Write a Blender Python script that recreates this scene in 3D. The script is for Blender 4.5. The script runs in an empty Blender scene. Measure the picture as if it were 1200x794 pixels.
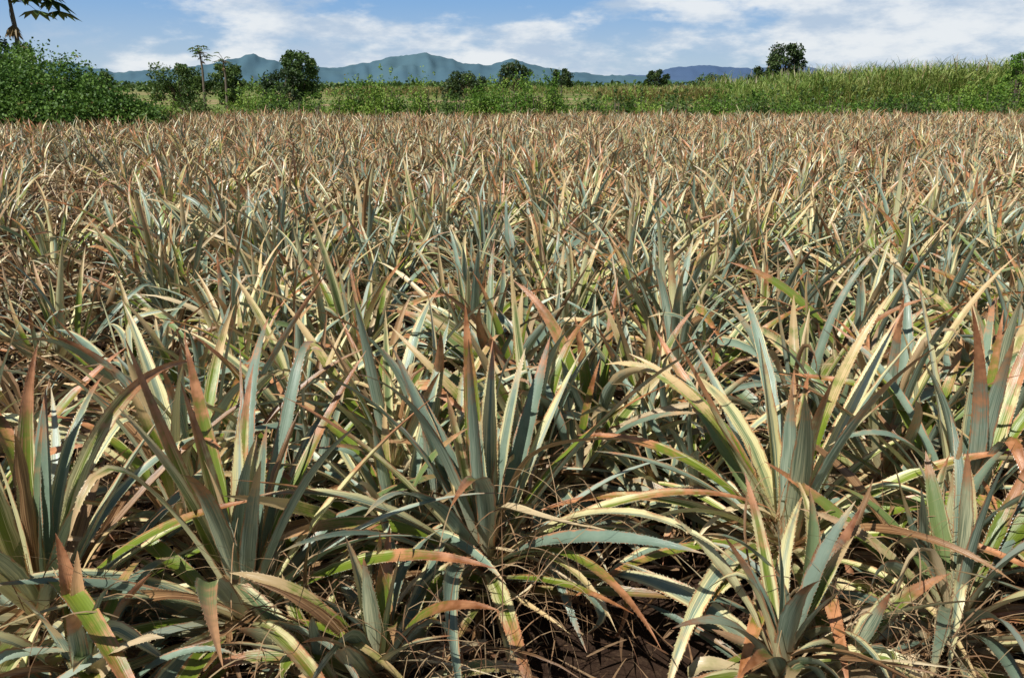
import bpy, math, random
import numpy as np
from mathutils import Vector, Euler
R = np.random.default_rng(11)
random.seed(11)
sc = bpy.context.scene
CAMH = 2.1
def PX(px, d): return (px-600)*d*0.00102
def PZ(py, d): return CAMH+(100-py)*d*0.00097

# ---------------------------------------------------------------- mesh builder
class MB:
    def __init__(s): s.v=[];s.l=[];s.c=[];s.a=[];s.m=[];s.n=0
    def add(s,V,F,A=None,mat=0):
        V=np.asarray(V,dtype=np.float32).reshape(-1,3);F=np.asarray(F,dtype=np.int32)
        if A is None: A=np.tile(np.array([.5,.5,.5,0],dtype=np.float32),(len(V),1))
        s.v.append(V);s.l.append((F+s.n).ravel());s.c.append(np.full(len(F),F.shape[1],dtype=np.int32))
        s.a.append(np.asarray(A,dtype=np.float32).reshape(-1,4));s.m.append(np.full(len(F),mat,dtype=np.int32));s.n+=len(V)
    def merge(s,o,eul,off):
        m=np.array(Euler(eul).to_matrix())
        for v,l,c,a,mm in zip(o.v,o.l,o.c,o.a,o.m):
            v2=v@m.T.astype(np.float32)+np.array(off,dtype=np.float32);v2[:,2]=np.maximum(v2[:,2],.012)
            s.v.append(v2);s.l.append(l+s.n);s.c.append(c);s.a.append(a);s.m.append(mm)
        s.n+=o.n
    def mesh(s,name,mats,smooth=False):
        me=bpy.data.meshes.new(name)
        V=np.concatenate(s.v);L=np.concatenate(s.l);C=np.concatenate(s.c);A=np.concatenate(s.a);M=np.concatenate(s.m)
        me.vertices.add(len(V));me.vertices.foreach_set('co',V.ravel())
        me.loops.add(len(L));me.loops.foreach_set('vertex_index',L)
        me.polygons.add(len(C));st=np.concatenate([[0],np.cumsum(C)[:-1]]).astype(np.int32)
        me.polygons.foreach_set('loop_start',st);me.polygons.foreach_set('loop_total',C)
        me.polygons.foreach_set('material_index',M)
        me.polygons.foreach_set('use_smooth',np.full(len(C),smooth))
        at=me.attributes.new('lc','FLOAT_COLOR','POINT');at.data.foreach_set('color',A.ravel())
        for m in mats: me.materials.append(m)
        me.update(calc_edges=True);me.validate()
        return me
    def obj(s,name,mats,smooth=False,loc=(0,0,0)):
        o=bpy.data.objects.new(name,s.mesh(name,mats,smooth));o.location=loc
        sc.collection.objects.link(o);return o

# ---------------------------------------------------------------- node helpers
def mat(name):
    m=bpy.data.materials.new(name);m.use_nodes=True;nt=m.node_tree;nt.nodes.clear();return m,nt
def setin(nt,sock,v):
    if v is None: return
    if isinstance(v,bpy.types.NodeSocket): nt.links.new(v,sock)
    else:
        if isinstance(v,tuple) and len(v)==3 and sock.type=='RGBA': v=v+(1,)
        sock.default_value=v
def M(nt,op,a,b=None,clamp=False):
    n=nt.nodes.new('ShaderNodeMath');n.operation=op;n.use_clamp=clamp
    setin(nt,n.inputs[0],a);setin(nt,n.inputs[1],b);return n.outputs[0]
def MIX(nt,f,a,b,bt='MIX'):
    n=nt.nodes.new('ShaderNodeMix');n.data_type='RGBA';n.blend_type=bt
    setin(nt,n.inputs[0],f);setin(nt,n.inputs[6],a);setin(nt,n.inputs[7],b);return n.outputs[2]
def SS(nt,v,a,b,lo=0.,hi=1.):
    n=nt.nodes.new('ShaderNodeMapRange');n.interpolation_type='SMOOTHSTEP'
    setin(nt,n.inputs[0],v);n.inputs[1].default_value=a;n.inputs[2].default_value=b
    n.inputs[3].default_value=lo;n.inputs[4].default_value=hi;return n.outputs[0]
def NOISE(nt,vec,scale,detail=3.,rough=.55):
    n=nt.nodes.new('ShaderNodeTexNoise');setin(nt,n.inputs['Vector'],vec)
    n.inputs['Scale'].default_value=scale;n.inputs['Detail'].default_value=detail;n.inputs['Roughness'].default_value=rough
    return n.outputs[0]
def COMB(nt,x,y,z):
    n=nt.nodes.new('ShaderNodeCombineXYZ')
    for i,v in enumerate((x,y,z)): setin(nt,n.inputs[i],v)
    return n.outputs[0]
def ATTR(nt):
    n=nt.nodes.new('ShaderNodeAttribute');n.attribute_name='lc'
    s=nt.nodes.new('ShaderNodeSeparateColor');nt.links.new(n.outputs['Color'],s.inputs[0])
    return s.outputs[0],s.outputs[1],s.outputs[2],n.outputs['Alpha']
def GEO(nt): return nt.nodes.new('ShaderNodeNewGeometry')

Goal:
Images in the data above are to be skipped. Retype all other material exactly.

Response:
Write a Blender Python script that recreates this scene in 3D. The script is for Blender 4.5. The script runs in an empty Blender scene. Measure the picture as if it were 1200x794 pixels.
import bpy, math, random
import numpy as np
from mathutils import Vector, Euler
R = np.random.default_rng(11)
random.seed(11)
sc = bpy.context.scene
CAMH = 2.1
def PX(px, d): return (px-600)*d*0.00102
def PZ(py, d): return CAMH+(100-py)*d*0.00097

# ---------------------------------------------------------------- mesh builder
class MB:
    def __init__(s): s.v=[];s.l=[];s.c=[];s.a=[];s.m=[];s.n=0
    def add(s,V,F,A=None,mat=0):
        V=np.asarray(V,dtype=np.float32).reshape(-1,3);F=np.asarray(F,dtype=np.int32)
        if A is None: A=np.tile(np.array([.5,.5,.5,0],dtype=np.float32),(len(V),1))
        s.v.append(V);s.l.append((F+s.n).ravel());s.c.append(np.full(len(F),F.shape[1],dtype=np.int32))
        s.a.append(np.asarray(A,dtype=np.float32).reshape(-1,4));s.m.append(np.full(len(F),mat,dtype=np.int32));s.n+=len(V)
    def merge(s,o,eul,off):
        m=np.array(Euler(eul).to_matrix())
        for v,l,c,a,mm in zip(o.v,o.l,o.c,o.a,o.m):
            v2=v@m.T.astype(np.float32)+np.array(off,dtype=np.float32);v2[:,2]=np.maximum(v2[:,2],.012)
            s.v.append(v2);s.l.append(l+s.n);s.c.append(c);s.a.append(a);s.m.append(mm)
        s.n+=o.n
    def mesh(s,name,mats,smooth=False):
        me=bpy.data.meshes.new(name)
        V=np.concatenate(s.v);L=np.concatenate(s.l);C=np.concatenate(s.c);A=np.concatenate(s.a);M=np.concatenate(s.m)
        me.vertices.add(len(V));me.vertices.foreach_set('co',V.ravel())
        me.loops.add(len(L));me.loops.foreach_set('vertex_index',L)
        me.polygons.add(len(C));st=np.concatenate([[0],np.cumsum(C)[:-1]]).astype(np.int32)
        me.polygons.foreach_set('loop_start',st);me.polygons.foreach_set('loop_total',C)
        me.polygons.foreach_set('material_index',M)
        me.polygons.foreach_set('use_smooth',np.full(len(C),smooth))
        at=me.attributes.new('lc','FLOAT_COLOR','POINT');at.data.foreach_set('color',A.ravel())
        for m in mats: me.materials.append(m)
        me.update(calc_edges=True);me.validate()
        return me
    def obj(s,name,mats,smooth=False,loc=(0,0,0)):
        o=bpy.data.objects.new(name,s.mesh(name,mats,smooth));o.location=loc
        sc.collection.objects.link(o);return o

# ---------------------------------------------------------------- node helpers
def mat(name):
    m=bpy.data.materials.new(name);m.use_nodes=True;nt=m.node_tree;nt.nodes.clear();return m,nt
def setin(nt,sock,v):
    if v is None: return
    if isinstance(v,bpy.types.NodeSocket): nt.links.new(v,sock)
    else:
        if isinstance(v,tuple) and len(v)==3 and sock.type=='RGBA': v=v+(1,)
        sock.default_value=v
def M(nt,op,a,b=None,clamp=False):
    n=nt.nodes.new('ShaderNodeMath');n.operation=op;n.use_clamp=clamp
    setin(nt,n.inputs[0],a);setin(nt,n.inputs[1],b);return n.outputs[0]
def MIX(nt,f,a,b,bt='MIX'):
    n=nt.nodes.new('ShaderNodeMix');n.data_type='RGBA';n.blend_type=bt
    setin(nt,n.inputs[0],f);setin(nt,n.inputs[6],a);setin(nt,n.inputs[7],b);return n.outputs[2]
def SS(nt,v,a,b,lo=0.,hi=1.):
    n=nt.nodes.new('ShaderNodeMapRange');n.interpolation_type='SMOOTHSTEP'
    setin(nt,n.inputs[0],v);n.inputs[1].default_value=a;n.inputs[2].default_value=b
    n.inputs[3].default_value=lo;n.inputs[4].default_value=hi;return n.outputs[0]
def NOISE(nt,vec,scale,detail=3.,rough=.55):
    n=nt.nodes.new('ShaderNodeTexNoise');setin(nt,n.inputs['Vector'],vec)
    n.inputs['Scale'].default_value=scale;n.inputs['Detail'].default_value=detail;n.inputs['Roughness'].default_value=rough
    return n.outputs[0]
def COMB(nt,x,y,z):
    n=nt.nodes.new('ShaderNodeCombineXYZ')
    for i,v in enumerate((x,y,z)): setin(nt,n.inputs[i],v)
    return n.outputs[0]
def ATTR(nt):
    n=nt.nodes.new('ShaderNodeAttribute');n.attribute_name='lc'
    s=nt.nodes.new('ShaderNodeSeparateColor');nt.links.new(n.outputs['Color'],s.inputs[0])
    return s.outputs[0],s.outputs[1],s.outputs[2],n.outputs['Alpha']
def GEO(nt): return nt.nodes.new('ShaderNodeNewGeometry')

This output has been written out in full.